Tuesday, May 17, 2011

Arabs revert to blaming Israel for all of their problems (again)

From The Wall Street Journal, MAY 17, 2011:

Sunday's coordinated attacks on the Israeli border mark a dangerous turn back toward Mideast conflict. Such a coda to the Arab Spring would be cheered only by Iran, Arab dictators and Islamists. And as perennial pawns in games played by stronger Muslim players, the Palestinians will suffer the worst consequences.

On the day that Palestinians call "nakba," or catastrophe, which follows the day Israelis celebrate their independence, thousands rushed military checkpoints in the Golan Heights, Gaza, Jordan and Lebanon. More than a dozen people were killed. Protestors also sought to break into the Israeli embassy in Cairo.

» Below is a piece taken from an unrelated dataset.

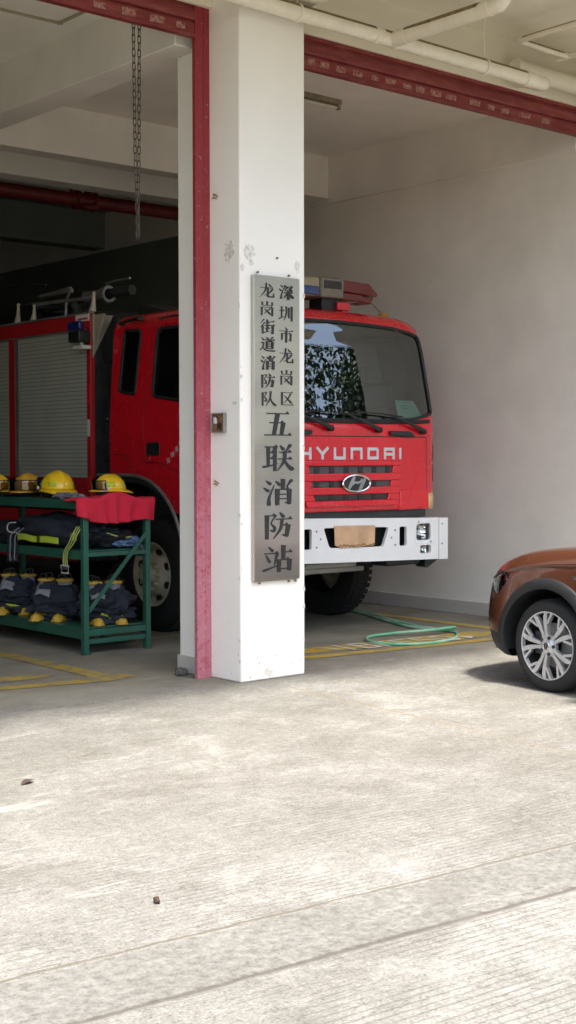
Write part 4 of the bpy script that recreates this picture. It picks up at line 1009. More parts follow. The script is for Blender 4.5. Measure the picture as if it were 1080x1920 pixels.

The usual suspects in the West are calling this a Palestinian version of the Arab Spring, but it looks more like the familiar violence of rock-throwing at Israeli conscripts. Then there's the role of Syria's Bashar Assad, otherwise engaged in murdering domestic opponents. Syria's regime engineered the worst clashes in the previously quiet Golan to distract attention from his own troubles.

Most of the Palestinians were bused to the border from two camps controlled by factions friendliest to the Assad regime. Syrian border guards, who since the 1974 truce have kept anyone on their side far from the frontier, let the arrivals rush through.

The attacks in Gaza, Jordan and Lebanon were not as well organized as in Syria. Jordanian and Egyptian security pushed the Palestinians back.

President Assad faces the gravest challenge to his family's 40 year hold on Syria, and though too weak to fight Israel himself, he would certainly benefit from a change of subject in the region. Hezbollah in Lebanon and Hamas—Iran's terrorist proxies to Israel's south and north—are always spoiling for a fight with Israel.

As ominously, Egypt's post-Mubarak elites are brushing up on their Nasser-style nationalism and anti-Israel populism. Some of the leaders who helped mobilize the protesters on Tahrir Square joined in calls for a "Third Intifada"—this time bringing the whole Arab world, not just the Palestinians, together against Israel. Secular groups have joined with the Muslim Brotherhood in demonstrations outside the Israeli embassy in Cairo.

The Arab Spring began as an effort by Arab publics to reform their own sclerotic politics. Rather than invoke the usual bogies of America or Israel, Arabs rose up against domestic injustice and talked of promoting more widely shared prosperity. If they now retreat to blaming Israel for all of their problems, the uprising in the streets will be for naught.

The 1993 Oslo peace agreement put Palestinians in charge of the West Bank and Gaza strip. Corruption, terror, authoritarianism and stagnation were the result, particularly in Hamas-run Gaza. Fatah did better in the West Bank after Yasser Arafat died in 2004. But its unity deal with Hamas earlier this month, brokered by Egypt, puts them back in bed with a group that vows to destroy Israel. As long as Israel is threatened by a terrorist entity next door, an independent Palestine won't be established through negotiations.

President Obama plans to deliver a major speech on the Middle East Thursday, and he could help by saying candidly that this latest Arab turn is self-defeating. At a moment of great hope for a changed Arab world, nothing would be as destructive as a fourth Mideast war.